Did the Balkan-Danube script possess a merely visual value or did it also have a phonetic one? Did it therefore express the sounds of an oral language in graphic signs? Today the script continues to maintain its secrets and it is still arguable whether it was made up of pictographic signs (representing objects or concepts by means of schematic, but quite realistic, drawings) and ideograms, or whether it associated written signs to a phonetic structure (in words or syllables). We do not even know what kind of language these populations actually spoke.

The proto-European script is probably logico-phonetic; it embodies both ideograms and signs corresponding to the spoken language. In particular, the ideographic symbols seem to indicate entire words and are prevalent both in number and role.

The phonetic component just performed an additional function, indicated by the small graphic markers (strokes, dots and arches) varying the root-signs. These markers could have been used to single out either syllabic segments (as in Egyptian hieroglyphs) or whole syllables (as in Akkadian cuneiform writing).

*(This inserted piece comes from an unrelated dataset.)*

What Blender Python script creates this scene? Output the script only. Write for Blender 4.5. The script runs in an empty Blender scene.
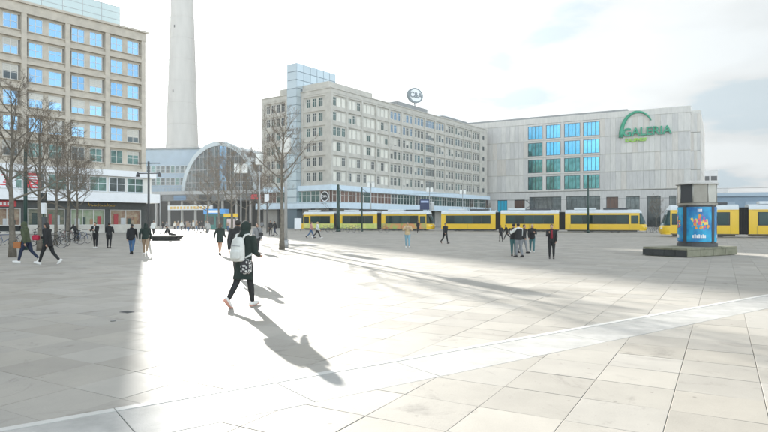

Summing up, the additional small graphic markers are used, when writing a text, to point out the different grammatical aspects or the implications of a basic concept expressed by an elementary sign, or else to indicate the phonetic element (probably a syllabic one) in a language unknown to us. (Merlini 2002a)
The logical-syllabic systems were more usual in archaic times. The proto-European one recalls the structure of the first Sumerian pictographic system, where there are only occasional phonetic (syllabic) values which were to become dominant in the later Akkadian cuneiform writing (Haarmann, 1997).